La strada migliore è attaccare la questione alla base. Poiché la clausola arbitrale si innesta su una particolare tipologia di contratti, cioè sul “contratto certificato”, bisogna abolire la certificazione. Quindi una delle vie da seguire è quella del referendum. Tra i quesiti referendari che Rifondazione vuole presentare ce n'è uno che mira proprio all'abrogazione della norma della vecchia legge Biagi che stipulava la possibilità della certificazione. Esiste poi una seconda via complementare alla prima: sollevare d'incostituzionalità la prima volta che una clausola arbitrale certificata verrà contestata da un lavoratore che chiederà di andare in giudizio.
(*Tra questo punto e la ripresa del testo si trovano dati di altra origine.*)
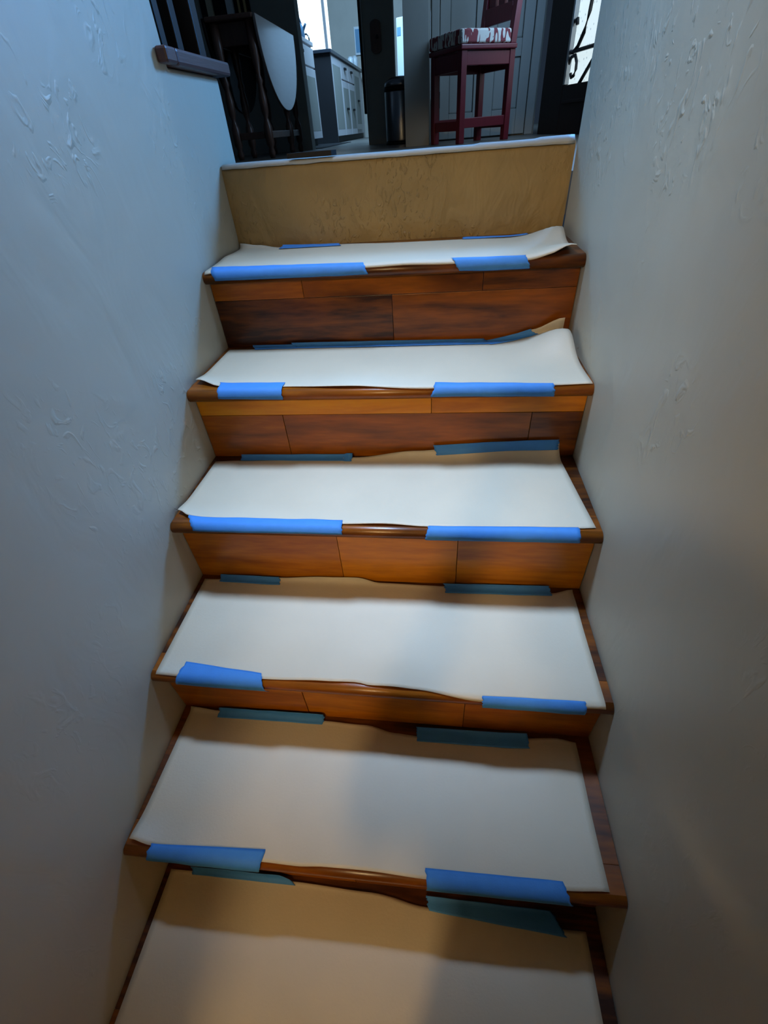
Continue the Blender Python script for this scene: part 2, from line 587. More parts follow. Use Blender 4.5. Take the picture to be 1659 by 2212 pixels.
FRONT = {
  1: [(0.007, -0.0008), (0.036, 0.0026), (0.192, 0.0036), (0.405, -0.0038), (0.47, -0.0038), (0.603, -0.0048), (0.778, -0.0058), (0.822, -0.0018), (0.878, 0.0167)],
  2: [(0.010, 0.0454), (0.074, 0.0255), (0.233, 0.0185), (0.387, 0.0085), (0.561, 0.0013), (0.816, 0.0045), (0.896, 0.0075)],
  3: [(0.006, 0.0421), (0.04, 0.0264), (0.382, 0.016), (0.489, 0.0168), (0.556, 0.0143), (0.856, 0.0186), (0.888, 0.0209)],
  4: [(0.012, 0.0046), (0.069, 0.0034), (0.241, 0.0106), (0.363, 0.0142), (0.427, 0.017), (0.455, 0.0123), (0.544, 0.0105), (0.665, -0.0042), (0.797, -0.0042), (0.884, -0.0012)],
  5: [(0.010, 0.0211), (0.052, 0.015), (0.275, 0.0078), (0.336, 0.0068), (0.386, 0.0097), (0.469, 0.0106), (0.567, 0.0075), (0.803, 0.0123), (0.872, 0.0162)],
  6: [(0.012, 0.012), (0.3, 0.010), (0.875, 0.012)],
}
BACK = {
  1: [(0.006, 0.2931), (0.06, 0.2831), (0.15, 0.2566), (0.295, 0.2567), (0.451, 0.2397), (0.637, 0.2317), (0.756, 0.2167), (0.815, 0.2247), (0.884, 0.2892)],
  2: [(0.014, 0.2544), (0.098, 0.2525), (0.199, 0.2575), (0.461, 0.2425), (0.684, 0.2445), (0.756, 0.2695), (0.81, 0.2963), (0.878, 0.3293)],
  3: [(0.012, 0.2441), (0.077, 0.2487), (0.222, 0.2568), (0.37, 0.2639), (0.527, 0.2874), (0.638, 0.2983), (0.778, 0.3084), (0.860, 0.3121)],
  4: [(0.014, 0.2606), (0.104, 0.2629), (0.202, 0.2761), (0.313, 0.2857), (0.392, 0.2891), (0.446, 0.2722), (0.598, 0.2692), (0.723, 0.2638), (0.834, 0.2592), (0.880, 0.2747)],
  5: [(0.020, 0.2874), (0.091, 0.279), (0.226, 0.2739), (0.334, 0.2708), (0.428, 0.2657), (0.491, 0.2506), (0.551, 0.2475), (0.678, 0.2524), (0.774, 0.2583), (0.831, 0.2623), (0.868, 0.2562)],
  6: [(0.014, 0.2656), (0.096, 0.2666), (0.292, 0.2676), (0.451, 0.2616), (0.566, 0.2466), (0.729, 0.2366), (0.816, 0.2356), (0.872, 0.2366)],
}
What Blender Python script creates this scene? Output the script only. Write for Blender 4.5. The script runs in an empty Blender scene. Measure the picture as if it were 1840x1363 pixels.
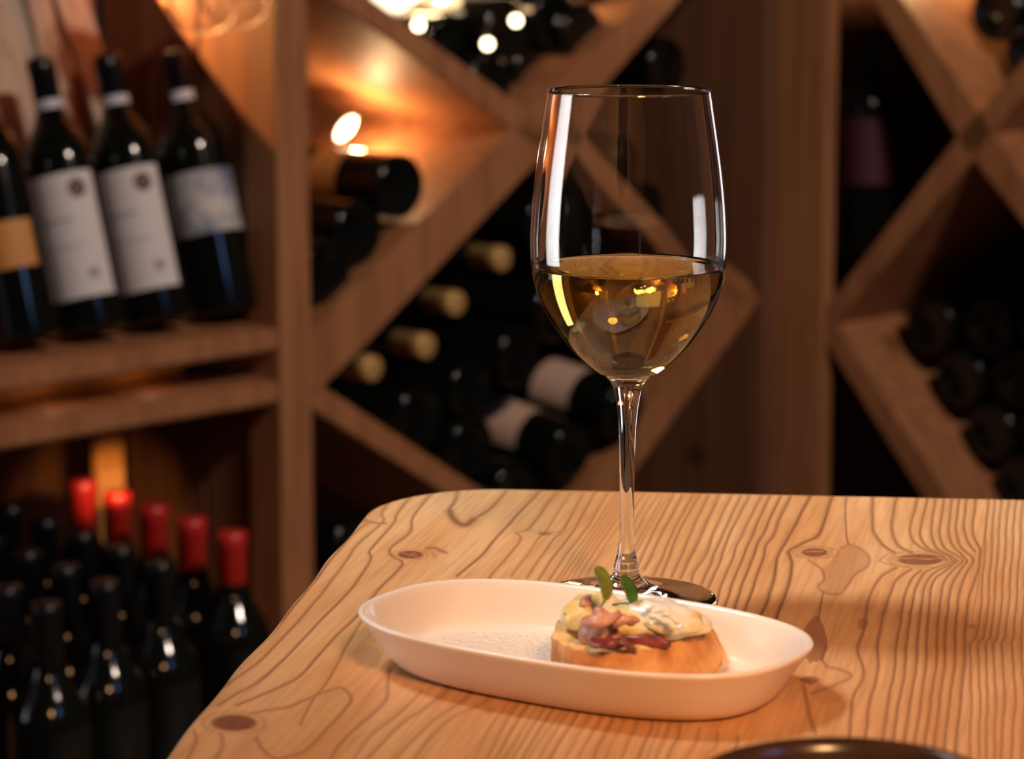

Questa leqge fa altri danni?

Introduce uno scadenzario molto breve per le impugnazioni dei contratti a termine, a progetto, per i licenziamenti, i trasferimenti, la dissimulazione dei rapporti precari fasulli. 60 giorni per la citazione con raccomandata e 180 per il giudizio. Fino ad oggi c'erano 5 anni di tempo. Ora il lavoratore viene strangolato. Molti hanno paura a fare ricorso subito perché sperano in un rinnovo contrattuale. Non solo, ma se prima venivano rimborsate tutte le mensilità intercorse nel periodo del giudizio, oggi si andrà da un minimo di 2 e mezzo e un massimo di 12. Assistiamo a una forfettizzazione al ribasso del danno. Si tratta di norme perfide fatte da gente che conosce il mestiere. A fare queste cose sono i transfughi craxiani andati in Forza italia. Se c'è qualcuno che pensa ancora che non esiste più la distinzione tra destra e sinistra si legga questa legge.